→ Part of a data file
┄┄┄┄┄┄

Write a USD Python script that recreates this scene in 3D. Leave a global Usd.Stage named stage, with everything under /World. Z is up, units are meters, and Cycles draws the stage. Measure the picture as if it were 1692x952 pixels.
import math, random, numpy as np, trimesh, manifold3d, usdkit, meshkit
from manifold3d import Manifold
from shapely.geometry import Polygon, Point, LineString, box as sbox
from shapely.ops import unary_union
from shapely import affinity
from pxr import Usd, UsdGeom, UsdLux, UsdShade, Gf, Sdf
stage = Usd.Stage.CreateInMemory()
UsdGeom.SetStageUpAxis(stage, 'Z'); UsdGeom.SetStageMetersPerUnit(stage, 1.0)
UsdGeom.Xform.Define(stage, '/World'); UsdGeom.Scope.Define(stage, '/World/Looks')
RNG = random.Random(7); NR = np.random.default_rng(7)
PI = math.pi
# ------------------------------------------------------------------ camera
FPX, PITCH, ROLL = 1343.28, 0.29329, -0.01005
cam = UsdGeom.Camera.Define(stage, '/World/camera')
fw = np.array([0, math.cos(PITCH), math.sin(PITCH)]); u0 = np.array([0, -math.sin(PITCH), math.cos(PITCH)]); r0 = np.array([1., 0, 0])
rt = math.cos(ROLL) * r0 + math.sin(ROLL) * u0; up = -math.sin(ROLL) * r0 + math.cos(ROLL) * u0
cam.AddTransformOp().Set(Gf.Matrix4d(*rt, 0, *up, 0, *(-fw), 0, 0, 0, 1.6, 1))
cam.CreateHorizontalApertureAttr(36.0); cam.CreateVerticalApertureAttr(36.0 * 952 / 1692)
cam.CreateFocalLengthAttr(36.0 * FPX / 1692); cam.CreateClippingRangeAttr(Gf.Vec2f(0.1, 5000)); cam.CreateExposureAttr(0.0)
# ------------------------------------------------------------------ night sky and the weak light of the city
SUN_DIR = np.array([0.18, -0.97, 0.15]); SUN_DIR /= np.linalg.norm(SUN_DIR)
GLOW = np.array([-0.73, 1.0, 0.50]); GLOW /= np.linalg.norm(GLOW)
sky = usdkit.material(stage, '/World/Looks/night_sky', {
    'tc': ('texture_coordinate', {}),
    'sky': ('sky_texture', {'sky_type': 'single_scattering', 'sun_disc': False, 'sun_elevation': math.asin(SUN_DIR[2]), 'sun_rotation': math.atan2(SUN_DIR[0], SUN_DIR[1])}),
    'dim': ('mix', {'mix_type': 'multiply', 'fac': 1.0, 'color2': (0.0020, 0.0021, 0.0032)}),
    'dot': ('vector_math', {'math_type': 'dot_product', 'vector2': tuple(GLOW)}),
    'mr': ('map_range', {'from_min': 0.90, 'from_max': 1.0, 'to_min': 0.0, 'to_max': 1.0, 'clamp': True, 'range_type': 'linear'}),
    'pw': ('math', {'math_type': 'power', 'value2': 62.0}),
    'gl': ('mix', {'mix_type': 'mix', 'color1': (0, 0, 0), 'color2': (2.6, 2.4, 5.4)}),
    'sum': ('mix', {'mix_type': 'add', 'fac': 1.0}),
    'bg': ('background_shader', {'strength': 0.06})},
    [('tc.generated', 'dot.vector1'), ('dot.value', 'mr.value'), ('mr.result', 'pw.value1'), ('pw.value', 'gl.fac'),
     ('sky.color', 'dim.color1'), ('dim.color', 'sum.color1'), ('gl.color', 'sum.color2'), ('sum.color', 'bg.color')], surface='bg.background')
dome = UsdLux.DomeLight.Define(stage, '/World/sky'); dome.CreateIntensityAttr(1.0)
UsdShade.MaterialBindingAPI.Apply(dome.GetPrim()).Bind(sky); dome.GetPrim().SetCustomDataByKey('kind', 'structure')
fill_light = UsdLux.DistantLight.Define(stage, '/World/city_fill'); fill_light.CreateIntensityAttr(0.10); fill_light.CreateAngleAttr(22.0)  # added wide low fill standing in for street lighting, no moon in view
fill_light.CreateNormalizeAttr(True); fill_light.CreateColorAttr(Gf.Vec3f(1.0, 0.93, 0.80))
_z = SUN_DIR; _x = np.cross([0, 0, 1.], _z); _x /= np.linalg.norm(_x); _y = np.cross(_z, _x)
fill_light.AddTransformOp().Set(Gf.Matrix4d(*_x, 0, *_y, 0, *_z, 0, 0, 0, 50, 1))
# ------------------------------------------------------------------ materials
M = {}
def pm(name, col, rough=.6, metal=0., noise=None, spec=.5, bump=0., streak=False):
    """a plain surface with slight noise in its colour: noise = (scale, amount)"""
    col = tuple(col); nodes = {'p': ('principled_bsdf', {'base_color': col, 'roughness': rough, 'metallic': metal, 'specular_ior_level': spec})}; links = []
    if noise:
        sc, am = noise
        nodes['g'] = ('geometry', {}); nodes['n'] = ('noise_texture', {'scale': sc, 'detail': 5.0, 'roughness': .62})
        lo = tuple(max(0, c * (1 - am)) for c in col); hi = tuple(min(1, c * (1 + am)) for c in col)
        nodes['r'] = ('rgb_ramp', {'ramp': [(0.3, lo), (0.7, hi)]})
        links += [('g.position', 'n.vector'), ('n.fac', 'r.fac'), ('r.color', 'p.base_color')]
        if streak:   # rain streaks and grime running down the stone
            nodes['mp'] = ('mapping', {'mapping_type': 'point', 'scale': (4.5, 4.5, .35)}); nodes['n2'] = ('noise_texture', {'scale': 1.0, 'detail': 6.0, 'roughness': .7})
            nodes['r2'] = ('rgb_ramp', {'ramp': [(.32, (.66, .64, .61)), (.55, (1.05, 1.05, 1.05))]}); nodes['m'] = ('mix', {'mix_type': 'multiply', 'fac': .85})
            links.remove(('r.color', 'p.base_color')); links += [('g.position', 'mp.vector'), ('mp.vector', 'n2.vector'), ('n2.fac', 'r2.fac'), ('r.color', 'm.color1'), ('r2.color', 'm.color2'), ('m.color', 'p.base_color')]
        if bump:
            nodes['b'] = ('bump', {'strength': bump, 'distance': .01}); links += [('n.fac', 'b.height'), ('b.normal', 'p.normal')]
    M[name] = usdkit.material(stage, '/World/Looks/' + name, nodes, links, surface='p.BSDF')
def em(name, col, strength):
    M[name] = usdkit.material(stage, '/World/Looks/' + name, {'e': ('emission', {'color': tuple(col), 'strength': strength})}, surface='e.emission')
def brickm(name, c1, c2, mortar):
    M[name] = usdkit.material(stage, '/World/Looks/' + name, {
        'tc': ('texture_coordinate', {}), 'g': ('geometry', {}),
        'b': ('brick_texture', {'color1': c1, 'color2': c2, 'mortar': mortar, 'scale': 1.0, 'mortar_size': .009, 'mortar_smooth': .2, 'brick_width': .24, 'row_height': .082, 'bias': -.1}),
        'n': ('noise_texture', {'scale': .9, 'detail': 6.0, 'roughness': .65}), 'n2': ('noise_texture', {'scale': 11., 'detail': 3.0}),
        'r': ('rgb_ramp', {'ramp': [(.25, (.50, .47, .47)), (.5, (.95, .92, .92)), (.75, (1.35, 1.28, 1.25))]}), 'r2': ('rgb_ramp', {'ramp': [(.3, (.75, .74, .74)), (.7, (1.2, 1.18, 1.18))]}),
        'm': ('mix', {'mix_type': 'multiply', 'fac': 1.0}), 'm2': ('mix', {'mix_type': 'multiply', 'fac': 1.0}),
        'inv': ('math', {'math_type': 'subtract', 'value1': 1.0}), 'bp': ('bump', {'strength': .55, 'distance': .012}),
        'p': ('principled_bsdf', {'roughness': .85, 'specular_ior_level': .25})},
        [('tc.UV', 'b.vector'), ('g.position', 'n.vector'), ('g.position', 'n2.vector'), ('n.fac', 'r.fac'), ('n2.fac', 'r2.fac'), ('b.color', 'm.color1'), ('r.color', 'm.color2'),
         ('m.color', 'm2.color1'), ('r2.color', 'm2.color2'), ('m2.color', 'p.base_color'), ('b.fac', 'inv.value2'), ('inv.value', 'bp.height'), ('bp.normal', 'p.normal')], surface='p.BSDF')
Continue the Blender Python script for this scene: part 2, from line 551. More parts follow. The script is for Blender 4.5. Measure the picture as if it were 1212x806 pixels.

┄┄┄┄┄┄

→ Exercise details
Respond with the number of lines containing "scene" and no additional words.

→ Exercise output
2